記号化する「シティ・ポップ」において浮上する新たなターム

 ここまで「シティ・ポップ」という言葉を注釈なしに使ってきたが、現時点においてこの「シティ・ポップ」という言葉に明確な定義を与えるのはかなり困難になっている。「シティ・ポップ」というコンセプトがややこしいのは、2010年代以降にこの言葉が使われるにあたって「1980年代ごろに “シティ・ポップ”と呼ばれていた音楽のリバイバル」「情報が溢れる現代の“街”で生きる若者が作る音楽」という2つの概念が混在し続けていることである。そうこうしているうちに、今では「何となくサブカルっぽい音楽」を指す記号としてざっくりと「シティ・ポップ」という言葉が使われるケースも増えてきた。人によっては星野源も水曜日のカンパネラも「シティ・ポップ」だったりするが、その区分けの是非に対して万人が納得する回答はおそらくどこにも存在しない。

 日々曖昧さが増していっている「シティ・ポップ」という呼称だが、それはつまり「この傘に包含される音楽ジャンルがどんどん広くなっている」ということも同時に意味する。その中で個人的に気になっているのは、ともすれば昔は「ださい」と言われていたようなポップ成分が重要な位置づけを占めていることである。たとえばAORやフュージョンといったジャンルが提供していた「過剰なまでの洗練さ」と地続きのアーティストが増えてきているし、この括りでたびたび聴かれるホーンなどを導入した派手なサウンドは米米CLUB的でもある(1995年リリースのその時点でのベストアルバム『DECADE』を聴くと、今のシーンで志向されていることが先取りされているような印象を受ける)。はっぴいえんどに代表される「フォーキー」な要素のみをルーツとするのではなく、より「カラフル」(ある意味では「バブリー」)な意匠が自然に取り入れられているというのが直近の「シティ・ポップ」の流れとして指摘できるのではないだろうか。

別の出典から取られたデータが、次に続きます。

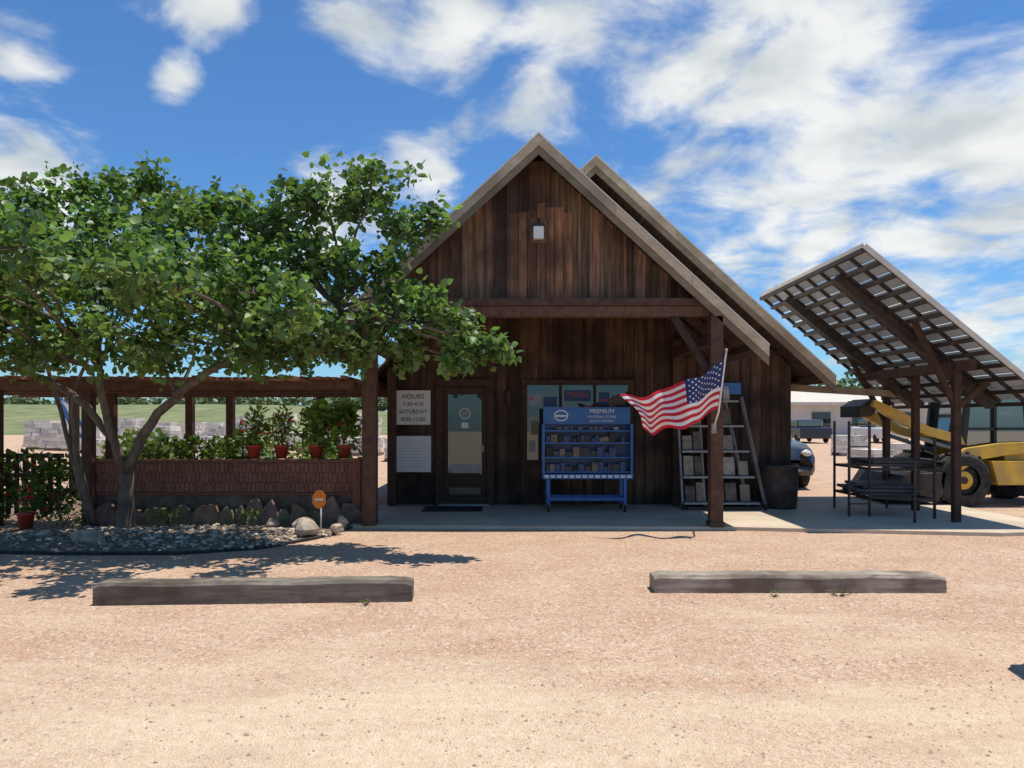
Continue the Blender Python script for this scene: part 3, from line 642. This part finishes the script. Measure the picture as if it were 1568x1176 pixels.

 象徴的だったのは、昨年の10月に公開された佐藤竹善(SING LIKE TALKING)とatagi(Awesome City Club)、角舘健悟(Yogee New Waves)、高橋海(LUCKY TAPES)による座談会である(http://natalie.mu/music/pp/singliketalking02)。AOR的な要素を持ったポップスを長期に渡って作ってきた一方でいわゆる「ロック論壇」からはほぼ無視され続けてきたベテランアーティストが尖った若手バンドマンとシンクロしているこの企画は、2010年代後半の「シティ・ポップ」というムーブメントが「これまでのしがらみやイメージを気にせず、偏見なく面白いものを集めた結果によって形成されている」ということをわかりやすく表している。リスナー側が「タグ」に囚われて自ら選択肢を狭めがちになるのとは対照的に、アーティストのスタンスはどんどん自由になっていっている。